Obie Panny na swoim
Bajka-wyszła ostrożnie, ogon napięła i kocim truchto-biegiem zwiedziła natychmiast każdy kąt. Potem wybrała jeden pokój i tam siedziała. Trochę na łóżku, trochę za, trochę na podłodze, ale ciągle w jednym pokoju, z mała przebieżką do miski. Wyglądało to tak, jakby znowu udawała, że jej nie ma. Wołana-po dwa kroczki wychodziła i znowu do pokoju. W nocy zrobiła siusiu do kuwetki, spała na zmianę w łóżeczku z trzylatką i z Dużymi

, trochę się kręciła, trochę miaukoliła, wpadła na chwilę do mnie. W sobotę po południu EUREKA nie wywalają mnie

i jakby w nią piorun strzelił. Jeden pokój, drugi, tu brzusio wywaliła, tam trzylatkę w nos liznęła

, pół nocy turlała wszystko, co jej wpadło w łapki po panelach, łaziła po mnie i tak wkoło. Od rana biegała za sznurkiem i kulką z papieru. Myślę, że szybciutko nabrała pewności jak na 4 miechy w ogrodzie. Najbardziej mnie ruszyło to, że wogóle nie była zainteresowana ani drzwiami, ani balkonem, zero, w mieszkaniu pełnia szczęścia. I non stop mruczy
Plamcia- teraz ma na imię Masza, zawiozłyśmy ją od razu po "obchodzie" Bajki. Wyszła powolutku i od razu popędziła do misek.
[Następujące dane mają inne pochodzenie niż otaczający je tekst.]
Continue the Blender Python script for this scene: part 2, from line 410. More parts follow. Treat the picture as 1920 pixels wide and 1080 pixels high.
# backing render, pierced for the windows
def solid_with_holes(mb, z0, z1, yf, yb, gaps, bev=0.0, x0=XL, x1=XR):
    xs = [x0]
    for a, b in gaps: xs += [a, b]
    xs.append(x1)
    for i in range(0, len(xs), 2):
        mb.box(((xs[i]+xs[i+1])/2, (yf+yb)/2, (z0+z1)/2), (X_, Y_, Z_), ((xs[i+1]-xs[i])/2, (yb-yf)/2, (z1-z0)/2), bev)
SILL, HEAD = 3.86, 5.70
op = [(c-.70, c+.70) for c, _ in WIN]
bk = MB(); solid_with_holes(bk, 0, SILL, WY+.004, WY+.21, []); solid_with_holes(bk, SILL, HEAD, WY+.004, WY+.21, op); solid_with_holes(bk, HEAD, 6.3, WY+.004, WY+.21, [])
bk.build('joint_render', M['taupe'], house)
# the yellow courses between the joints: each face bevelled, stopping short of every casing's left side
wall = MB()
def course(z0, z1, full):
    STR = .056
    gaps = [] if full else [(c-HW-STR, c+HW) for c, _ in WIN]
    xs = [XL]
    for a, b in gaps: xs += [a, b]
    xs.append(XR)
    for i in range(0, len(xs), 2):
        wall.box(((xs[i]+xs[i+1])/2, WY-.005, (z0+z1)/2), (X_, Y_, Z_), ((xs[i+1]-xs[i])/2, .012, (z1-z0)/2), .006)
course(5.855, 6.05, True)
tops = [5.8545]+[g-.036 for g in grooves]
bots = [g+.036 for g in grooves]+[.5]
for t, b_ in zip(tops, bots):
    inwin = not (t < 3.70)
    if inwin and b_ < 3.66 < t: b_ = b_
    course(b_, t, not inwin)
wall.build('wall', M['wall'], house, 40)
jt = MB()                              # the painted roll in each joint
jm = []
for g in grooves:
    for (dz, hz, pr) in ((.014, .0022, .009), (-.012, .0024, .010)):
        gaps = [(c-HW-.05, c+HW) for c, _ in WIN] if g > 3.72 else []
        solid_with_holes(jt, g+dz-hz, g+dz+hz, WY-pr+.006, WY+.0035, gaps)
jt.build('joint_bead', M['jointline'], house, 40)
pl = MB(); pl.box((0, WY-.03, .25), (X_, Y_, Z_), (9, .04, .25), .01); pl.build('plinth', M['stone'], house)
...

Włączyła mruczando, zwiedziła kuchnię, reszta mieszkania jej nie interesowała

. Posiedziała chwilę na kolanach swojej Dużej, a potem położyła się spać w ... kuwecie

Noc spędziła oczywiście w łóżku, podobno nie płakała, przespała całą, mruczała i świeciła brzuszkiem

Późnym wieczorem w sobotę zrobiła pierwszą kupę i siusiu do kuwety
Tak to wygląda po pierwszych godzinach.